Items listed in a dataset
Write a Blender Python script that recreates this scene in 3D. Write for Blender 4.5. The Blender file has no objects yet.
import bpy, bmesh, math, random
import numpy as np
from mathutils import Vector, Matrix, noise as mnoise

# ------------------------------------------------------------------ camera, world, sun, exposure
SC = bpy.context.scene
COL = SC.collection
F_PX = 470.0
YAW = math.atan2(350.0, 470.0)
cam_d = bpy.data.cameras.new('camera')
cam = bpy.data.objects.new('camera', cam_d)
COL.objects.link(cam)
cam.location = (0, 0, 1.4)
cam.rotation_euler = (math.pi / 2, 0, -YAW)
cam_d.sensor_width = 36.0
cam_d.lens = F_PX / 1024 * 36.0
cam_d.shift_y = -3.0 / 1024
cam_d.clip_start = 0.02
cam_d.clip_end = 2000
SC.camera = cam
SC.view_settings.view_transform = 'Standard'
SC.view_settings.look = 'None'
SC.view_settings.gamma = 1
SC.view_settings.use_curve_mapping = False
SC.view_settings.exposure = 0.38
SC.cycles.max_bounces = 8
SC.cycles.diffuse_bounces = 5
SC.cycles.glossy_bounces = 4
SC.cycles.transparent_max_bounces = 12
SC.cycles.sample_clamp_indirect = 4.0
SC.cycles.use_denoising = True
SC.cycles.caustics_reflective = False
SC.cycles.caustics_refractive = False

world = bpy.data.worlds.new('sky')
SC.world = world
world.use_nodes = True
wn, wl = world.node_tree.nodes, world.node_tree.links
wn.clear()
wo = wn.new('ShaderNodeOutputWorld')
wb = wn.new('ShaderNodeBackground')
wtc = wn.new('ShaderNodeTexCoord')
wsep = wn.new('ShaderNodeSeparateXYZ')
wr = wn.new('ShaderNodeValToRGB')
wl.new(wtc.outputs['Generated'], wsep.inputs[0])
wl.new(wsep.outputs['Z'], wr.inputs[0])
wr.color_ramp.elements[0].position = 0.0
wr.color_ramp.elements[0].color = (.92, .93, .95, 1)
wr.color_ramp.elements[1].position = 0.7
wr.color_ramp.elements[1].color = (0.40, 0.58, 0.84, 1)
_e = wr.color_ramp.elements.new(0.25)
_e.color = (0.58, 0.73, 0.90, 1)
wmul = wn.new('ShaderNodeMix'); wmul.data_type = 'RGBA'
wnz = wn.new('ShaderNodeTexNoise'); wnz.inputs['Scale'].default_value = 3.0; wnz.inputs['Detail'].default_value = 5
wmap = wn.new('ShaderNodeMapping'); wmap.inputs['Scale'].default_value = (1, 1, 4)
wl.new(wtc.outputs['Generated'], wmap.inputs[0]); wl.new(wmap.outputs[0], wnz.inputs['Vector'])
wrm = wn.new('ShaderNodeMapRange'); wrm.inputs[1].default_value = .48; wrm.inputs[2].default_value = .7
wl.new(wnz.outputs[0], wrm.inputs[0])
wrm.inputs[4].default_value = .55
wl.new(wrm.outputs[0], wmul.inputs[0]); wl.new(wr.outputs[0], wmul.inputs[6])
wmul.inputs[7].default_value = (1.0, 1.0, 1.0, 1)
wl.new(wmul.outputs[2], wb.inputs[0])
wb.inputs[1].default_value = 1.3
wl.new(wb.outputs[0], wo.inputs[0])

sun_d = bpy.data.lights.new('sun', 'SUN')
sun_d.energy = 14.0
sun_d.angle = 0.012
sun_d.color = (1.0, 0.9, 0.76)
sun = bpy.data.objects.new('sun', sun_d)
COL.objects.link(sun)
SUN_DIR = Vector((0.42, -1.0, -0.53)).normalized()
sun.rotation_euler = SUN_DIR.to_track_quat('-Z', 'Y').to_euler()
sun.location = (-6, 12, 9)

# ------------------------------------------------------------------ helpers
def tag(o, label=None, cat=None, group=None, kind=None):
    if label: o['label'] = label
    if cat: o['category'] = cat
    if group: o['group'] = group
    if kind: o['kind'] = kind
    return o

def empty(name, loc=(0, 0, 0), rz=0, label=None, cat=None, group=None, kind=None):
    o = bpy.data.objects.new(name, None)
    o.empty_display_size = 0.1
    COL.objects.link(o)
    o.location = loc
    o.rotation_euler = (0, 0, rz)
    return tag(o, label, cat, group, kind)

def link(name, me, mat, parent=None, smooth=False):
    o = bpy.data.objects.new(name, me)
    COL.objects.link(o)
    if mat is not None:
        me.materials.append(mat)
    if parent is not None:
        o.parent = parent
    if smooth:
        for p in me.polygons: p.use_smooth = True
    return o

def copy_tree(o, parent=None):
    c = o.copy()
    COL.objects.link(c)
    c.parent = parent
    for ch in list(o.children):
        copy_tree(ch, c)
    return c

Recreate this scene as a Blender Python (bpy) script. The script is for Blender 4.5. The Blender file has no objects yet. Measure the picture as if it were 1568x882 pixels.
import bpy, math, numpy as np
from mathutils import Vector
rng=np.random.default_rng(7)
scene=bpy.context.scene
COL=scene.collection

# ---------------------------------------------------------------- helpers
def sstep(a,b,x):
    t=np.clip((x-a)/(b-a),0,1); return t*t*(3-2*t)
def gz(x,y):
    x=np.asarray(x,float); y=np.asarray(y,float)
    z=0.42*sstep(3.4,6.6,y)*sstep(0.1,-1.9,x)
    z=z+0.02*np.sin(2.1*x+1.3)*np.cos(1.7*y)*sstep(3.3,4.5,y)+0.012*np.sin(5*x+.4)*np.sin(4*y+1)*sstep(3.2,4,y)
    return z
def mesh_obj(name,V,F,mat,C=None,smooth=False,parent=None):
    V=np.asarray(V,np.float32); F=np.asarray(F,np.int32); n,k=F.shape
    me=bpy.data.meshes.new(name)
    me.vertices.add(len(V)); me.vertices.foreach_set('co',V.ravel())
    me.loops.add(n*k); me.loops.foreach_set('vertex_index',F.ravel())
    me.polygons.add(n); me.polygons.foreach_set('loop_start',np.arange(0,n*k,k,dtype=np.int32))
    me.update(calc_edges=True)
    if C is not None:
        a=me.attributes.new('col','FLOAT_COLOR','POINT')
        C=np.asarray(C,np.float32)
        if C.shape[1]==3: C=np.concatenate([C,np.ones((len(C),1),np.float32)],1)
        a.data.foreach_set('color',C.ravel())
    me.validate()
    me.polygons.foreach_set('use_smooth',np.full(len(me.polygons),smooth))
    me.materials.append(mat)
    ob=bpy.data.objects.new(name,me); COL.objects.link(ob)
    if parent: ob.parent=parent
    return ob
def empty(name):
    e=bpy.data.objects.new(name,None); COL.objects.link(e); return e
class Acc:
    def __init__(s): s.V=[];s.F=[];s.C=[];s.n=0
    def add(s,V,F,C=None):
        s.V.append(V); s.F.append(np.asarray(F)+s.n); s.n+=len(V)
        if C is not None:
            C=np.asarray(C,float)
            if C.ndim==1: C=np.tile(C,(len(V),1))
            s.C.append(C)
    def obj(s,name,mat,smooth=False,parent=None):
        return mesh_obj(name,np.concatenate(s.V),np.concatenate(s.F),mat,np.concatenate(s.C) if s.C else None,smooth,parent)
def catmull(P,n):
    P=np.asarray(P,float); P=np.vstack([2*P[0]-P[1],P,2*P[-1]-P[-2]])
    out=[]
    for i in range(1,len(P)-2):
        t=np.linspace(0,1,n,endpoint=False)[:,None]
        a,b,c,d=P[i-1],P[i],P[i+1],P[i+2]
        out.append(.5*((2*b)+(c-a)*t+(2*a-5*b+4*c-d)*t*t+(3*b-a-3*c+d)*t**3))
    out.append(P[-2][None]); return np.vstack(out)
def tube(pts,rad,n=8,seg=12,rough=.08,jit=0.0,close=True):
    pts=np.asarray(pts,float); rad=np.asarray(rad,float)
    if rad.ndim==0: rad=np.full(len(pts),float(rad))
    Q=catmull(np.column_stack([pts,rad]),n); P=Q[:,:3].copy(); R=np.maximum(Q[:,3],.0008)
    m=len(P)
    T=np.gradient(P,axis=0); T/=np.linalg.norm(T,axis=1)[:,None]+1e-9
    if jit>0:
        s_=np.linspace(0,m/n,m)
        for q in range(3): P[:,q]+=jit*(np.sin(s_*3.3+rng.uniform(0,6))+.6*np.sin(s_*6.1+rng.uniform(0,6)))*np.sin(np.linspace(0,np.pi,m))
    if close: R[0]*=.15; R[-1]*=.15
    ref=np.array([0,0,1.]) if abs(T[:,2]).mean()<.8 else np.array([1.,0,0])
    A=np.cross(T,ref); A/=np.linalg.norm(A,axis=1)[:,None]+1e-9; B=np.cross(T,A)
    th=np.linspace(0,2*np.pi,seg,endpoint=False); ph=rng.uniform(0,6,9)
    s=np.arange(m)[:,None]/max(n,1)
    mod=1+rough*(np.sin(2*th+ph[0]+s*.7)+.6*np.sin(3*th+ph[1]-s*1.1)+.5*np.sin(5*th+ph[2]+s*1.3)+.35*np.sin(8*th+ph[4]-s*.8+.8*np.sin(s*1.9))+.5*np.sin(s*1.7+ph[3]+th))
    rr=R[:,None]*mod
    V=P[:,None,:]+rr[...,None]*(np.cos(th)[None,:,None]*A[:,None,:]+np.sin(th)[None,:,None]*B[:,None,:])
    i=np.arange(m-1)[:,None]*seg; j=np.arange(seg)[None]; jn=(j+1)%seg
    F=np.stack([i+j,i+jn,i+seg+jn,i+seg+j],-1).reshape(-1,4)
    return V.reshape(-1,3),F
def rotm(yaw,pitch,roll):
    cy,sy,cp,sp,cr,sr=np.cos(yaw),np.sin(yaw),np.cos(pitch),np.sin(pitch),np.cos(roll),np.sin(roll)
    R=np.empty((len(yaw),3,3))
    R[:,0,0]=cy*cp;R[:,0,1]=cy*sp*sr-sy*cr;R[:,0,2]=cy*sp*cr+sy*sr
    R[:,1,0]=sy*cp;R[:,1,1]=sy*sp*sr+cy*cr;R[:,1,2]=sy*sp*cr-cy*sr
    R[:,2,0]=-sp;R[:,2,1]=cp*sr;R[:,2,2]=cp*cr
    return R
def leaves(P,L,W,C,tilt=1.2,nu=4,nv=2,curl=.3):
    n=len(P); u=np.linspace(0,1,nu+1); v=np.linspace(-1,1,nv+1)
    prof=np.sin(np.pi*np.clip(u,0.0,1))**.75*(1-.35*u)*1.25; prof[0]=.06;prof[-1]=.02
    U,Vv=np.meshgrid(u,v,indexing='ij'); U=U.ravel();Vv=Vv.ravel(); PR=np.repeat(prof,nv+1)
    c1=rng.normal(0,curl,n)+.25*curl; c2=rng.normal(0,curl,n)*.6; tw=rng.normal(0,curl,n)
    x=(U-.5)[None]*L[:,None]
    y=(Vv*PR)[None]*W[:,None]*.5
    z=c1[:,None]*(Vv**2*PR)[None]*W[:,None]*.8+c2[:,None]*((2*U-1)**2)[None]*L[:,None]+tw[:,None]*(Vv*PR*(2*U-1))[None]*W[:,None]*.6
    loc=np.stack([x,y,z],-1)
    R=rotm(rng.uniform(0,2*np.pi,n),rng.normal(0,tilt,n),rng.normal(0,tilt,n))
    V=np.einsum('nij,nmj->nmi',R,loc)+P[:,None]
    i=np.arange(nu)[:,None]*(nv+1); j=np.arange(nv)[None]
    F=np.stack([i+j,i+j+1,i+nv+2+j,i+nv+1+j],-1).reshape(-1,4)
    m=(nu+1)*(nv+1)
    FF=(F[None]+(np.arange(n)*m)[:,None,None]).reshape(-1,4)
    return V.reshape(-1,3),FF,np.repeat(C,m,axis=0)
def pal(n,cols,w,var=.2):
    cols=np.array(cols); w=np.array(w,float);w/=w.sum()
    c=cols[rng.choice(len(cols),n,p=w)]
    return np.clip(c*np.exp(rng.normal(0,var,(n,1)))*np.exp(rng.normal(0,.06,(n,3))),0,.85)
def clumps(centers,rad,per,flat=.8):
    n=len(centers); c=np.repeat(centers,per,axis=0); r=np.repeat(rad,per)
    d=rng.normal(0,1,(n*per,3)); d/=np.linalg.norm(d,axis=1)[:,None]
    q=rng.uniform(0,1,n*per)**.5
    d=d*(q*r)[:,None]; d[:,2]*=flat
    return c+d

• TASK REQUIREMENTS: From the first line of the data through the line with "from mathutils import Vector, Matrix, noise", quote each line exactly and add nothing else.

• WRITTEN SOLUTION:
Write a Blender Python script that recreates this scene in 3D. Write for Blender 4.5. The Blender file has no objects yet.
import bpy, bmesh, math, random
import numpy as np
from mathutils import Vector, Matrix, noise as mnoise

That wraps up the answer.